BOY: Is Dover a seaport?
MAN: Sure it's a seaport.
BOY: Has Grover a passport?
MAN: I hope so!
BOY: Do gophers eat peanuts?
MAN: I'm not sure!
BOY: Is guava a donut?
MAN: What?
BOY: What! What, you say! You know, if I had a mind I could get quite mad, but I bite my bottom lip and persevere, a lad needs to know, y'know, y'know, y'know.
BOY: Is Ghana a blood sport?
MAN: Don't be ridiculous!
BOY: You know, I still have questions.

Musically it veers all over the place with instruments jumping in and out and parts of it sounding like someone is leaning on the tape reel as it plays. 'A Sob Story' begins with tape manipulations of what sounds like a musical box, a vocal loop, sobbing sounds, dog-whistle electronics and a vocal line which sounds like an hommage to Robert Wyatt's 'Alifie', and indeed the song is about someone who is wheelchair bound. 'Hats off Gentlemen' begins with a piano loop which is overlayed with other loops, sounding like Steve Reich's 'Different Trains'. 'Renaldo's Trip to Venice' is a quick bombardment of sounds and noises which gives way to 'Ted's Reverie' which closes the album with a building freakout of percussives, clarinet and guitar as we're sucked into the absurd nature of the reverie. This all suddenly disappears down the plughole of that strange backwards masked vocalise which opened the album.

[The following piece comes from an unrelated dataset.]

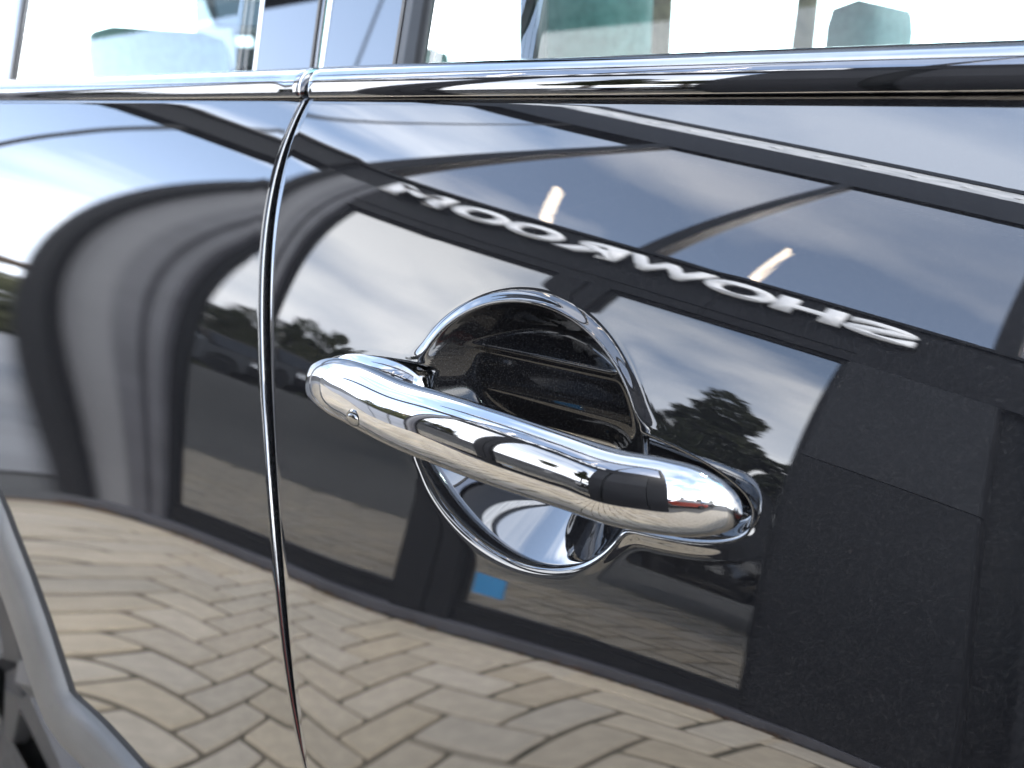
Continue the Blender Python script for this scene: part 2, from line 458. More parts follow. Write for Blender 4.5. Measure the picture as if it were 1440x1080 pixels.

Fantastic weirdness and oddness which puts a peculiarly British slant on The Residents' trademark sound. The frequent whimsy and twisted, sinister undertow combine to create an album of fascinating, warped oddness. Nothing outstays its welcome, and in fact the sheer pace of much of the material and sardine-packed ideas mean several listenings are needed for it all to sink in. The scalpel work and tape manipulation is equal to and evocative of the best of Faust's and Holger Czukay's work. In many ways it is a shame Renaldo and the Loaf are destined to stand in the shadow of their heroes The Residents, as they are definitely as good as them and deserve much more recognition for their own rich, weird brew. If The Residents are, as they claim, as strange as supper, then Renaldo and the Loaf are as strange as teatime.


* 'Arabic Yodelling', the follow up album on Ralph Records, is possibly even better than '...Swinging Larvae', with an expanded sound pallette (they do use an electronic keyboard this time) and more accessibility (though equally uncompromising), and it contains the most perfectly strange pop song never to top the charts in the excellent and hilarious 'A Critical Dance'. Well, you can't go wrong with a chorus of 'Your leg's too long / Your skull's too strong / Suppose your nose is wrong / Your eyes are blue / Your ears are too / Your mouth is oozing glue.'
The third album, 'The Elbow Is Taboo' initally disappointed me with its more polished sheen, though having listened to it again in the course of writing this review I have to say it is nowhere near as dissatisfying as I remembered and has much to recommend it.